Many friendships are between people who are quite different and who fill the unoccupied spaces in each other’s character. --Anna Quindlen
I need K in my life, plain and simple. I feel fortunate that she was in my work life, actually, for that certainly made my first eleven years of teaching easier. But I'm glad that's not the be-and-end all. Real life wins out over work life every time. She is family.

On the last day she taught a lesson, K showed her class HBO's Taking Chance. She talked to her students about what it means to bear witness. That night on her Facebook wall she posted that if she only ever had once chance to teach one lesson, that's what it would be. I am pretty sure that's the lesson she was teaching every single day: "You’re his witness now. Without a witness, they just disappear." Every day she spent in the classroom was a way to witness history, to make it relevant and memorable for decades of budding adults so they would live in a way that shows reverence for what came before them. So in that spirit, I think it was important that we spent last night bearing witness, spinning the tales we will continue to tell at EGHS long after she's taken down her Bruce Springsteen poster in C4. We will bear witness to future colleagues about the kind of teacher she was to work with. We will bear witness about what leadership looked like when it worked. We will do so also in how we rise to the occasion, how we teach our students by the example she set.

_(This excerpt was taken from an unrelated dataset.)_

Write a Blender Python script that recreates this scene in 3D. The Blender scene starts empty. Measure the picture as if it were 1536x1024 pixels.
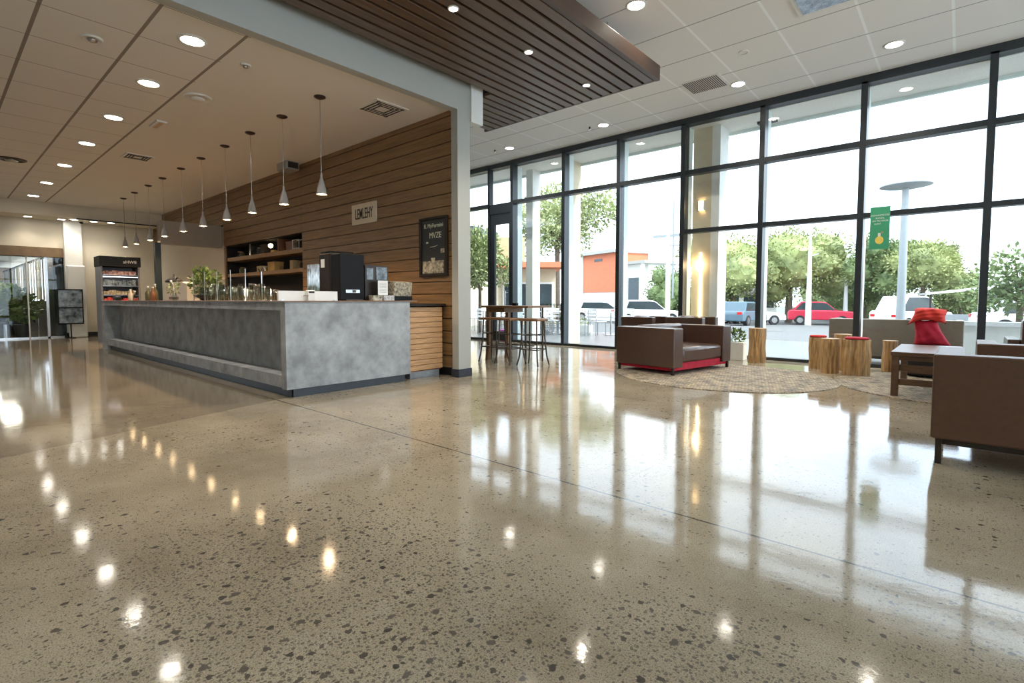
import bpy, bmesh, math, random
from mathutils import Vector, Matrix, Euler
random.seed(11)
PI = math.pi
SC = bpy.context.scene
COL = SC.collection

# ------------------------------------------------------------------ camera, world, sun, exposure
cam_d = bpy.data.cameras.new('camera'); cam = bpy.data.objects.new('camera', cam_d); COL.objects.link(cam)
cam.location = (0, 0, 1.1)
cam.rotation_euler = (PI/2 - math.atan(42/768), 0, math.radians(41.2))
cam_d.sensor_width = 36; cam_d.lens = 18.0; cam_d.shift_y = -20/1536; cam_d.clip_start = .02; cam_d.clip_end = 400
SC.camera = cam
SC.view_settings.view_transform = 'Standard'
SC.view_settings.look = 'None'
SC.view_settings.exposure = 1.12
SC.view_settings.gamma = 1.0
SC.view_settings.use_curve_mapping = False
SC.cycles.transparent_max_bounces = 24

world = bpy.data.worlds.new('World'); SC.world = world; world.use_nodes = True
wt = world.node_tree; wt.nodes.clear()
wo = wt.nodes.new('ShaderNodeOutputWorld'); wb = wt.nodes.new('ShaderNodeBackground')
wn = wt.nodes.new('ShaderNodeTexNoise'); wr = wt.nodes.new('ShaderNodeValToRGB'); wc = wt.nodes.new('ShaderNodeTexCoord')
wn.inputs['Scale'].default_value = 3.0; wn.inputs['Detail'].default_value = 5
wr.color_ramp.elements[0].color = (.66, .82, 1, 1); wr.color_ramp.elements[1].color = (.86, .94, 1, 1)
wr.color_ramp.elements[0].position = .35; wr.color_ramp.elements[1].position = .6
wt.links.new(wc.outputs['Generated'], wn.inputs['Vector']); wt.links.new(wn.outputs['Fac'], wr.inputs['Fac'])
wt.links.new(wr.outputs['Color'], wb.inputs['Color']); wt.links.new(wb.outputs[0], wo.inputs[0])
wb.inputs['Strength'].default_value = 2.15
sun_d = bpy.data.lights.new('sun', 'SUN'); sun_d.energy = 2.6; sun_d.angle = math.radians(1.2); sun_d.color = (1, .96, .88)
sun = bpy.data.objects.new('sun', sun_d); COL.objects.link(sun)
sun.rotation_euler = Vector((.62, .30, .80)).to_track_quat('Z', 'Y').to_euler()

# ------------------------------------------------------------------ materials
def _new(name):
    m = bpy.data.materials.new(name); m.use_nodes = True
    nt = m.node_tree; b = nt.nodes['Principled BSDF']
    return m, nt, b
def N(nt, typ, **kw):
    n = nt.nodes.new(typ)
    for k, v in kw.items():
        if k.startswith('i_'): n.inputs[k[2:].replace('_', ' ')].default_value = v
        else: setattr(n, k, v)
    return n
def mat(name, c, rough=.5, metal=0., var=.12, scale=6., bump=0., bscale=60., stretch=None, spec=None, coat=0., c2=None):
    """principled surface whose colour wanders procedurally between two tones"""
    m, nt, b = _new(name)
    tc = N(nt, 'ShaderNodeTexCoord'); mp = N(nt, 'ShaderNodeMapping')
    if stretch: mp.inputs['Scale'].default_value = stretch
    nt.links.new(tc.outputs['Object'], mp.inputs['Vector'])
    no = N(nt, 'ShaderNodeTexNoise', i_Scale=scale, i_Detail=6., i_Roughness=.6)
    nt.links.new(mp.outputs[0], no.inputs['Vector'])
    r = N(nt, 'ShaderNodeValToRGB')
    a = tuple(max(0, x*(1-var)) for x in c); d = c2 or tuple(min(1, x*(1+var)) for x in c)
    r.color_ramp.elements[0].color = (*a, 1); r.color_ramp.elements[1].color = (*d, 1)
    r.color_ramp.elements[0].position = .32; r.color_ramp.elements[1].position = .68
    nt.links.new(no.outputs['Fac'], r.inputs['Fac']); nt.links.new(r.outputs['Color'], b.inputs['Base Color'])
    b.inputs['Roughness'].default_value = rough; b.inputs['Metallic'].default_value = metal
    if spec is not None: b.inputs['Specular IOR Level'].default_value = spec
    b.inputs['Coat Weight'].default_value = coat
    if bump:
        n2 = N(nt, 'ShaderNodeTexNoise', i_Scale=bscale, i_Detail=4.)
        nt.links.new(mp.outputs[0], n2.inputs['Vector'])
        bp = N(nt, 'ShaderNodeBump', i_Strength=bump, i_Distance=.01)
        nt.links.new(n2.outputs['Fac'], bp.inputs['Height']); nt.links.new(bp.outputs[0], b.inputs['Normal'])
    return m
def emit(name, c, s):
    m, nt, b = _new(name)
    b.inputs['Base Color'].default_value = (*c, 1)
    b.inputs['Emission Color'].default_value = (*c, 1); b.inputs['Emission Strength'].default_value = s
    return m
def glass(name, tint=(1, 1, 1), refl=1.0, ior=1.45, rough=0.0):
    m, nt, b = _new(name); nt.nodes.remove(b)
    out = nt.nodes['Material Output']
    tr = N(nt, 'ShaderNodeBsdfTransparent'); tr.inputs[0].default_value = (*tint, 1)
    gl = N(nt, 'ShaderNodeBsdfGlossy'); gl.inputs['Roughness'].default_value = rough
    lw = N(nt, 'ShaderNodeLayerWeight'); lw.inputs['Blend'].default_value = .5; f0 = ((ior-1)/(ior+1))**2
    p5 = math2(nt, 'POWER', lw.outputs['Facing'], 5.0); fr = math2(nt, 'ADD', math2(nt, 'MULTIPLY', p5, 1-f0), f0).node
    mu = N(nt, 'ShaderNodeMath', operation='MULTIPLY'); mu.inputs[1].default_value = refl; mu.use_clamp = True
    mx = N(nt, 'ShaderNodeMixShader')
    nt.links.new(fr.outputs[0], mu.inputs[0]); nt.links.new(mu.outputs[0], mx.inputs[0])
    nt.links.new(tr.outputs[0], mx.inputs[1]); nt.links.new(gl.outputs[0], mx.inputs[2]); nt.links.new(mx.outputs[0], out.inputs[0])
    return m
def math2(nt, op, a, b=None, clamp=False):
    n = N(nt, 'ShaderNodeMath', operation=op); n.use_clamp = clamp
    for i, v in enumerate((a, b)):
        if v is None: continue
        if isinstance(v, (int, float)): n.inputs[i].default_value = v
        else: nt.links.new(v, n.inputs[i])
    return n.outputs[0]
def ramp(nt, src, p0, p1, c0=0., c1=1.):
    n = N(nt, 'ShaderNodeMapRange'); n.inputs['From Min'].default_value = p0; n.inputs['From Max'].default_value = p1
    n.inputs['To Min'].default_value = c0; n.inputs['To Max'].default_value = c1
    nt.links.new(src, n.inputs['Value']); return n.outputs['Result']
def mixc(nt, fac, a, b):
    n = N(nt, 'ShaderNodeMix', data_type='RGBA')
    if isinstance(fac, (int, float)): n.inputs[0].default_value = fac
    else: nt.links.new(fac, n.inputs[0])
    for i, v in ((6, a), (7, b)):
        if isinstance(v, tuple): n.inputs[i].default_value = (*v, 1)
        else: nt.links.new(v, n.inputs[i])
    return n.outputs[2]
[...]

IMG_6497Hallelujah...IMG_6539Congratulations, Kitty!

I tried to keep busy all day with the things that needed doing. It was easier to plan and create lists and check things off than it was to think about the kind of change that her retirement means in my professional life. But after last night I feel like the change was marked with the same kind of casual warmth that has colored all of our time as a group of friends.
This is what rituals are for. We do spiritual ceremonies as human beings in order to create a safe resting place for our most complicated feelings of joy or trauma, so that we don’t have to haul those feelings around with us forever, weighing us down. We all need such places of ritual safekeeping... And I do believe that if your culture or tradition doesn’t have the specific ritual you’re craving, then you are absolutely permitted to make up a ceremony of your own devising, fixing your own broken-down emotional systems with all the do-it-yourself resourcefulness of a generous plumber/poet. If you bring the right earnestness to your homemade ceremony, God will provide the grace.  --Elizabeth Gilbert
Yesterday was a blessed day, a perfect day of love, song, and laughter. I am beyond happy for K that she gets to fill this next stage of life with things that bring her joy.

Heather and Kitty

Congratulations, K! I love you so much.


  1. The story-writing here of Kitty's exceptional story-telling, is as moving and inspirational as any of the quoted notables. As I prepare for my wedding day in a month, I am inspired with a new vision of the ceremony. Thank you to You and Kitty!

  2. Wow, that was so neat to read and watch the video. I loved seeing so many faces of people I knew back at EGHS, Mr. Hill, Ms. Hart, Mr. Woodward, Mari Lynn, and was that Carlos Garcia? It's making me all nostalgic! In many ways it seems like another lifetime ago. We are moving to Florida next week, with a relocation change for Michael's job. We seem to just be moving up and down the east coast, and never back out west. It seems to be our lot in life, but I easily become sentimental when reminded of the people and places that meant so much to me. Now there are people and places like that all over, which is good and bad, I guess. Anyway, Ms. Laubacher (as I still think of her) is so wonderful. Shame on me for not keeping in touch. Please tell her hello for me.